═════ GIVEN INFORMATION

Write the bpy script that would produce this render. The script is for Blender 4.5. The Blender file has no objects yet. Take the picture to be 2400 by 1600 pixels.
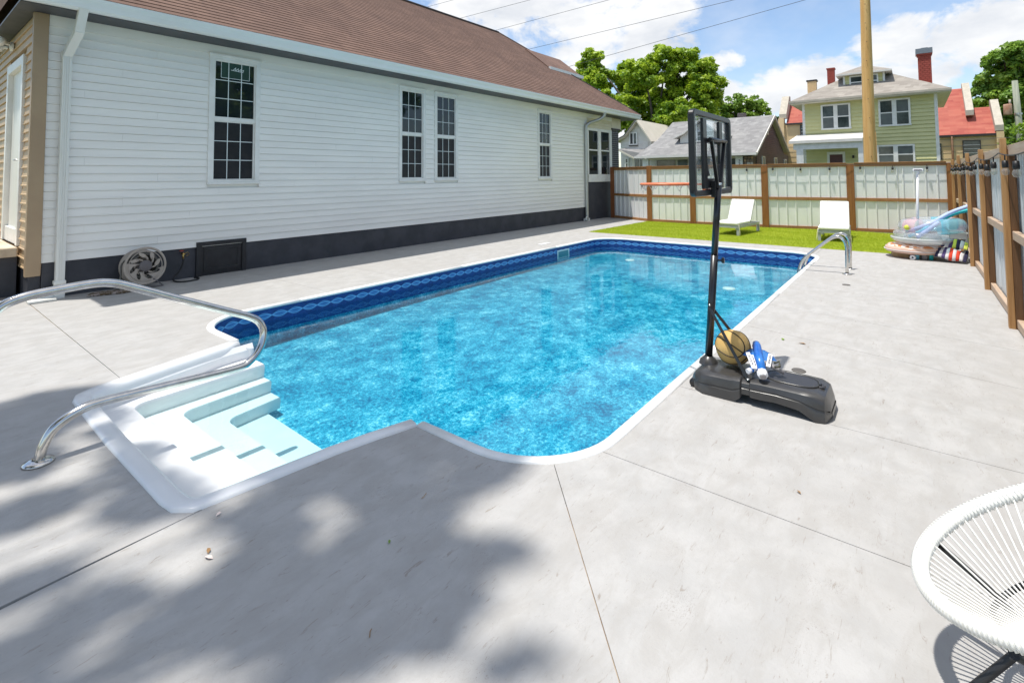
import bpy, bmesh, math, random
import numpy as np
from mathutils import Vector, Matrix
random.seed(7); RNG = np.random.default_rng(7)
scene = bpy.context.scene
COL = scene.collection
PI = math.pi
# ------------------------------------------------------------------ camera, light, exposure
H = 1.65
yaw, pitch, roll = 0.672017644, 0.0467130764, -0.00767278461
F = Vector((math.cos(yaw)*math.cos(pitch), math.sin(yaw)*math.cos(pitch), math.sin(pitch)))
r0 = Vector((math.sin(yaw), -math.cos(yaw), 0)); u0 = r0.cross(F)
Rv = math.cos(roll)*r0 + math.sin(roll)*u0; Uv = -math.sin(roll)*r0 + math.cos(roll)*u0
cam = bpy.data.cameras.new('camera'); cam_ob = bpy.data.objects.new('camera', cam); COL.objects.link(cam_ob)
M = Matrix((Rv, Uv, -F)).transposed().to_4x4(); M.translation = (0, 0, H); cam_ob.matrix_world = M
cam.sensor_width = 36; cam.sensor_fit = 'HORIZONTAL'; cam.lens = 1178.62676/2400*36
cam.shift_x = 0.0; cam.shift_y = (357.379193-799.2)/2400
cam.clip_start = 0.05; cam.clip_end = 2000
scene.camera = cam_ob
SX, SY = 0.20, 0.16                       # ground shadow offset per metre of height
sun_dir = Vector((-SX, SY, 1)).normalized()
sl = bpy.data.lights.new('sun', 'SUN'); sl.energy = 3.4; sl.angle = math.radians(0.7); sl.color = (1, .96, .89)
sun = bpy.data.objects.new('sun', sl); COL.objects.link(sun)
sun.rotation_euler = sun_dir.to_track_quat('Z', 'Y').to_euler()
scene.view_settings.view_transform = 'Standard'; scene.view_settings.look = 'None'
scene.view_settings.exposure = 0.62; scene.view_settings.gamma = 1
scene.view_settings.use_curve_mapping = False
world = bpy.data.worlds.new('World'); scene.world = world; world.use_nodes = True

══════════

▸ **WHAT YOU NEED TO DO**: Copy out each line word for word, please, skipping the images.

▸ **RIGHT ANSWER**:
Write the bpy script that would produce this render. The script is for Blender 4.5. The Blender file has no objects yet. Take the picture to be 2400 by 1600 pixels.
import bpy, bmesh, math, random
import numpy as np
from mathutils import Vector, Matrix
random.seed(7); RNG = np.random.default_rng(7)
scene = bpy.context.scene
COL = scene.collection
PI = math.pi
# ------------------------------------------------------------------ camera, light, exposure
H = 1.65
yaw, pitch, roll = 0.672017644, 0.0467130764, -0.00767278461
F = Vector((math.cos(yaw)*math.cos(pitch), math.sin(yaw)*math.cos(pitch), math.sin(pitch)))
r0 = Vector((math.sin(yaw), -math.cos(yaw), 0)); u0 = r0.cross(F)
Rv = math.cos(roll)*r0 + math.sin(roll)*u0; Uv = -math.sin(roll)*r0 + math.cos(roll)*u0
cam = bpy.data.cameras.new('camera'); cam_ob = bpy.data.objects.new('camera', cam); COL.objects.link(cam_ob)
M = Matrix((Rv, Uv, -F)).transposed().to_4x4(); M.translation = (0, 0, H); cam_ob.matrix_world = M
cam.sensor_width = 36; cam.sensor_fit = 'HORIZONTAL'; cam.lens = 1178.62676/2400*36
cam.shift_x = 0.0; cam.shift_y = (357.379193-799.2)/2400
cam.clip_start = 0.05; cam.clip_end = 2000
scene.camera = cam_ob
SX, SY = 0.20, 0.16                       # ground shadow offset per metre of height
sun_dir = Vector((-SX, SY, 1)).normalized()
sl = bpy.data.lights.new('sun', 'SUN'); sl.energy = 3.4; sl.angle = math.radians(0.7); sl.color = (1, .96, .89)
sun = bpy.data.objects.new('sun', sl); COL.objects.link(sun)
sun.rotation_euler = sun_dir.to_track_quat('Z', 'Y').to_euler()
scene.view_settings.view_transform = 'Standard'; scene.view_settings.look = 'None'
scene.view_settings.exposure = 0.62; scene.view_settings.gamma = 1
scene.view_settings.use_curve_mapping = False
world = bpy.data.worlds.new('World'); scene.world = world; world.use_nodes = True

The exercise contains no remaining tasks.